A Estrada de Damasco
O noticiário de hoje atirou a Síria para o centro das atenções.
Ao que parece as forças de segurança sírias frustraram um violento atentado contra a Embaixada Americana em Damasco, com vários mortos de ambos os lados.
A senhora Rice já agradeceu “very much” aos sírios.
Como se calcula, a notícia em questão provocou algum aborrecimento e contrariedade entre os frenéticos da propaganda neocon mais primária.

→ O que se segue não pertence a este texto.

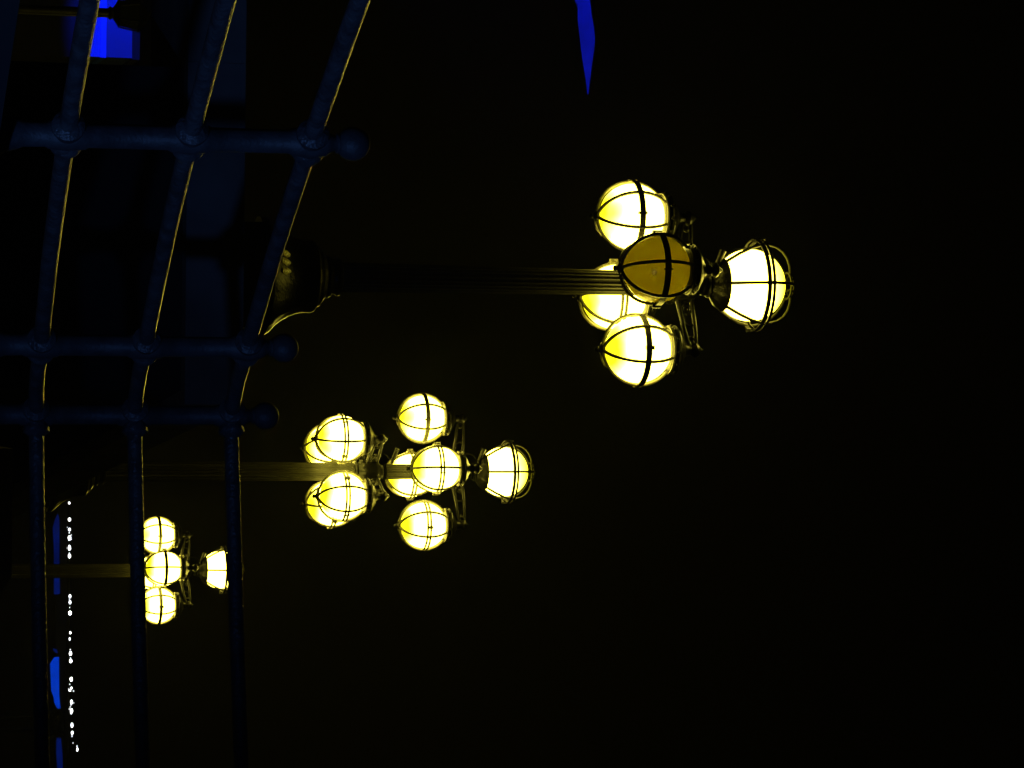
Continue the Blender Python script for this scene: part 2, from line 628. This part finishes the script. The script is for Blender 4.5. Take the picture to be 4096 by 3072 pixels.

Então andaram eles a desunhar-se, pintando em todas as paredes o negro retrato do Eixo do Mal, e agora os sírios surgem a estragar a pintura? Vejam só, os sponsors do terrorismo a salvar vidas americanas, a morrer em defesa da propriedade americana…
Deve haver aqui fumos de Satanás! Próprio do Mal é querer confundir…
Porém, quem acompanhe com mais frieza os acontecimentos não ficará muito surpreendido. Sabe-se que a realidade é muito mais complexa do que os pobres esquemas mentais do fanatismo. O regime sírio confronta-se desde há muitos anos com um sério problema interno devido ao fundamentalismo islâmico. Com efeito, trata-se de um regime essencialmente laico, o último dos que nasceram sob o impulso modernizante do baasismo. Obviamente que se trata de uma ditadura, segundo os padrões em uso, mas certamente que não é uma ditadura islâmica. Tem por isso uma história de confrontações sangrentas com os grupos de inspiração islamista. Ficou registada a repressão impiedosa exercida pelo pai Assad sobre a Irmandade Muçulmana.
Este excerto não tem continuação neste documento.